If you can find some pine cones, these make for an outstanding butt cleaner because of their rounded shape and the fact that you can use the pine cone without having to touch any part of your butt, which is a huge deal when it comes to personal hygiene in that region. And like leaves, pine cones are biodegradable, so no worrying about having to pack the dirty cones into your backpack.

 

7. Banana Peel

This one works well if you’re not lost in the woods somewhere, but you are home and don’t have anything else to use. Most people have bananas in the house, so just peel a banana and use the skin to wipe your butt then throw it in the trash. It’s not the most effective way to clean your butt, but it will get the job done until you get something better.

 

8. Duct Tape

Duct tape is another good alternative to toilet paper, because it serves a two-fold purpose. The sticky side is effective at getting rid of crustier things in your butt, and the smooth side can do a great job of cleaning without irritating your backside.

 

9. Sandpaper

Yeah, sandpaper is probably one of those ‘last resort’ types of things, but honestly, if you’re down to nothing at all or sandpaper, which are you gonna choose?

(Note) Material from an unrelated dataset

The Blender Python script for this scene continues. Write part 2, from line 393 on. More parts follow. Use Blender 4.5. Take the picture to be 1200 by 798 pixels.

Sandpaper isn’t always as rough as you think as it has different grit levels, but you will definitely feel some discomfort as this one is sliding  between your tender cheeks.

 

10. Cotton Balls

Most guys don’t have any idea why cotton balls were invented. Women use them to remove paint from their toenails and to cleanse their faces, but if you’re in a pinch there’s no rule that says you can’t grab a handful of cotton balls and use them to wipe your rear end. They are soft and gentle, and though a few may get stuck, you probably won’t notice or even care.